De l'écrémage par épuisement.

Conformément au vœu du président Jacques Chirac, Jean-Pierre Raffarin s'est engagé à ce que la recherche fasse l'objet d'une loi d'orientation dès cette année. « La gestion et le pilotage de la recherche publique seront modernisés, selon les meilleures pratiques internationales, avec plus de souplesse et de réactivité, a-t-il expliqué. La logique des grands programmes sera renforcée. » Sans financement, assure Jacques Fossey, cette loi d'orientation sera « du bricolage. La question centrale reste : quels moyens le gouvernement va-t-il mettre à la disposition de la recherche publique ? » « Par ailleurs, insiste-t-il, toutes les disciplines doivent être développées.
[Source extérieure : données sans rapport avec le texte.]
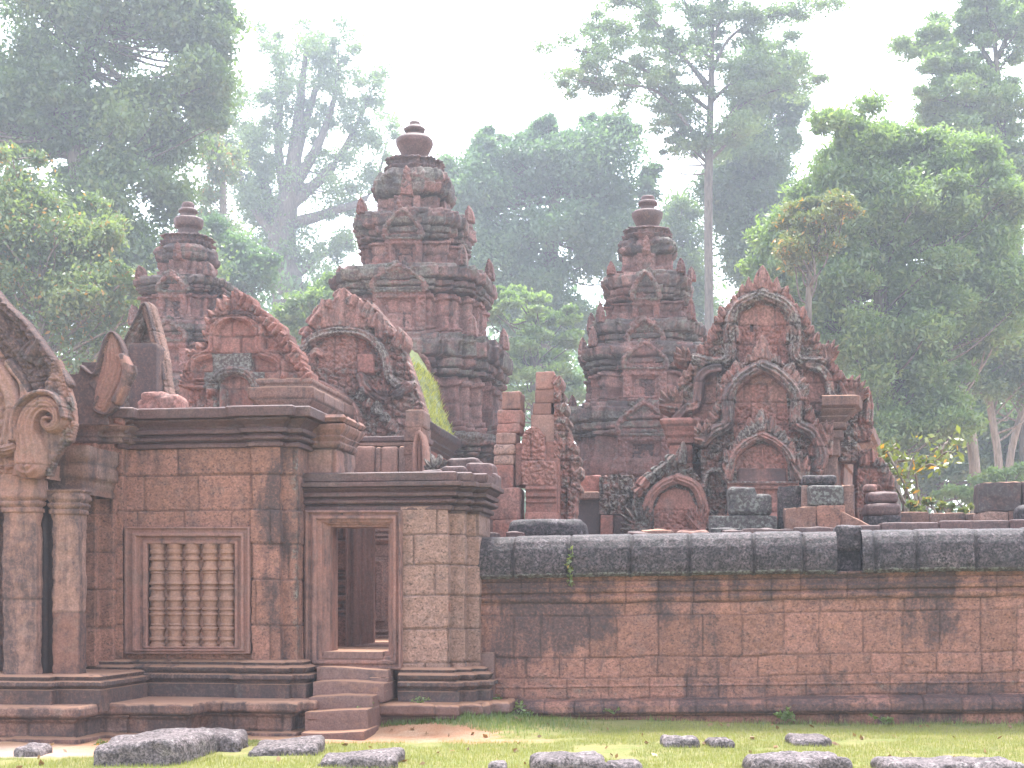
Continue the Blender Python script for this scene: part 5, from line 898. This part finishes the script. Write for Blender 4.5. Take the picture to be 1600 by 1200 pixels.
def tree(name, label, Y, trunk, crowns, nleaf, ls, mat, seed, bark='bark', limbs=(), flat=.75, depth=.9, sub=1., asp=.5, hang=0., group='trees around the temple', cat='tree', dens=1.5, lrad=.12):
    """trunk: [(px, py, r)], crowns: [(cx, cy, rx, ry, nclumps)], limbs: px polylines that carry foliage on their outer part"""
    k_ = 1 if cat != 'tree' else (1.28 if Y > 80 else KD)
    Y *= k_; ls *= k_; lrad *= k_; trunk = [(x, y, r*k_) for x, y, r in trunk]
    rng = np.random.RandomState(seed); pm = Y/F; nleaf = int(nleaf*LEAF_N); ls = ls*LEAF_S
    b0 = W(trunk[0][0], trunk[0][1], Y); base = (b0[0], Y, 0.)
    root = thing(name, label, cat, base, group, True)
    tp = [W(x, y, Y) for x, y, r in trunk]; tp = [np.array([tp[0][0], Y, -.2])]+tp if tp[0][2] > .3 else tp
    tr = [trunk[0][2]*1.15]+[r for _, _, r in trunk] if len(tp) > len(trunk) else [r for _, _, r in trunk]
    TP = catmull(tp, 6); TR = np.interp(np.linspace(0, 1, len(TP)), np.linspace(0, 1, len(tr)), tr)
    wood = MB(); wood.add(*tube(TP, TR, 9)); C = []; Rd = []
    for L in limbs:
        dy = k_*rng.uniform(-1.5, 1.5) if len(L[0]) < 3 else L[0][2]
        pts = np.array([W(q[0], q[1], Y+dy*i/(len(L)-1)) for i, q in enumerate(L)]); pc = catmull(pts, 6)
        wood.add(*tube(pc, np.linspace(lrad, .02, len(pc)), 6))
        for i in range(len(pc)//3, len(pc)):
            for _ in range(2):
                f = i/len(pc); r = pm*rng.uniform(10, 24)*sub; C.append(pc[i]+rng.normal(size=3)*[r*1.3, r*1.6, r*.5]+[0, 0, .2*r]); Rd.append(r)
                if rng.rand() < .5: wood.add(*tube([pc[i], (pc[i]+C[-1])/2+[0, 0, .05], C[-1]], [.03, .02, .008], 4))
    for cx, cy, rx, ry, n in crowns:
        c0 = W(cx, cy, Y); n = int(n*dens)
        d = rng.normal(size=(n, 3)); d /= np.linalg.norm(d, axis=1, keepdims=True); d *= rng.uniform(.35, 1, (n, 1))**.6
        for q in d:
            r = min(rx, ry)*pm*rng.uniform(.3, .55)*sub
            p = c0+q*[max(rx*pm-r*.6, .1), max(rx, ry)*pm*depth, max(ry*pm-r*.5, .1)]; C.append(p); Rd.append(r)
            if rng.rand() < .55:
                j = np.argmin(np.linalg.norm((TP-p)*[1, 1, .6]+[0, 0, .8], axis=1)); s_ = TP[j]; md = (s_+p)/2+[0, 0, -.12*np.linalg.norm(p-s_)]+rng.normal(size=3)*.25
                wood.add(*tube(catmull([s_, md, p], 5), np.linspace(min(TR[j]*.55, .025+.011*np.linalg.norm(p-s_)), .02, 11), 6))
    wood.build('trunk', M[bark], root, True)
    C = np.array(C); Rd = np.array(Rd); w_ = Rd**2/np.sum(Rd**2)
    cnt = rng.multinomial(nleaf, w_); V, Q, T = leaves(rng, C, Rd, nleaf, ls, flat, asp, hang)
    npmesh('crown', V, Q, M[mat], root, base, T); return root
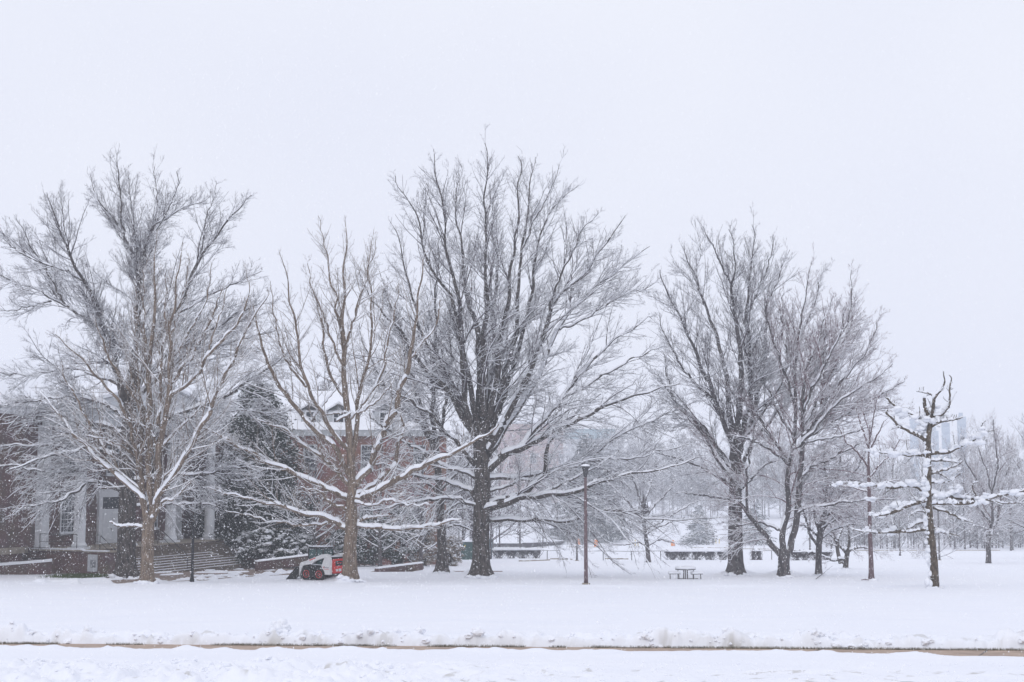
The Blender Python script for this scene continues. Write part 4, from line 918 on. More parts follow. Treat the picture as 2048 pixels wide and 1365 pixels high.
ly = [822, 828, 832, 833, 840, 836, 848, 858, 825, 843, 838, 836, 833, 812, 868, 848, 853, 862, 868, 887, 884, 877, 868, 858, 893, 903, 906, 906, 908, 908, 905, 905, 908, 972, 968, 968, 972, 970, 968, 970, 968, 968, 966, 970, 1022, 1013, 1012, 1008, 1004, 1008, 1030, 1033, 1000,
      992, 990, 984, 980, 976, 996, 1004, 1006, 1002, 988, 984, 986, 990, 946, 942, 940, 958, 962, 1063, 1066, 1058, 1064, 1062, 1060, 978, 985, 1000, 960, 930, 905, 890, 1001, 1003]
lr = [9, 8, 6, 8, 10, 9, 10, 8, 6, 7, 6, 6, 5, 6, 7, 5, 6, 6, 7, 6, 8, 9, 8, 6, 5, 7, 6, 6, 8, 7, 6, 7, 6, 4, 6, 5, 5, 6, 5, 5, 6, 5, 7, 8, 7, 8, 8, 7, 8, 7, 6, 7, 6,
      8, 6, 8, 8, 6, 7, 8, 8, 7, 4, 5, 7, 6, 6, 6, 5, 5, 6, 8, 6, 5, 5, 7, 5, 6, 8, 7, 5, 5, 5, 5, 6, 5]
add_lumps(young, lx, ly, lr, 3)
# snow plastered down the windward side of the young trunk
pw = [(1866 - 9 + i * -.1, y) for i, y in enumerate(range(1165, 880, -9))]
tx = np.interp([y for _, y in pw], [880, 1000, 1050, 1090, 1130, 1179], [1851, 1850.5, 1852.5, 1856.5, 1860.5, 1863])
add_lumps(young, list(tx), [y for _, y in pw], list(np.random.default_rng(9).uniform(2.2, 5.0, len(pw)) * np.where(np.arange(len(pw)) % 7 == 3, .4, 1)), 8, sq=1.5)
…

Le financement sur projet accentue les phénomènes de mode. Il n'est jamais bon de mettre ses œufs dans le même panier. »

La recherche en chiffres

L'objectif du gouvernement est de porter le montant de la dépense intérieure de recherche et de développement (Dird) à 3 % du PIB fixé à l'horizon 2010. Pour l'instant, l'effort de l'Etat est de 0,95 % du PIB et celui de la sphère privée de 1,25 %.
En 2003, les dépenses de recherche représentaient 2,13 % du PIB en France, contre 2,98 % au Japon et 2,69 % aux Etats-Unis.
Près de 370 000 personnes travaillent dans l'appareil de recherche (données 2000 du ministère de la Recherche, hors doctorants et personnels non statutaires) dont 191 000 sont chercheurs. Il y a près de 10 000 doctorats et 23 500 DEA obtenus par an.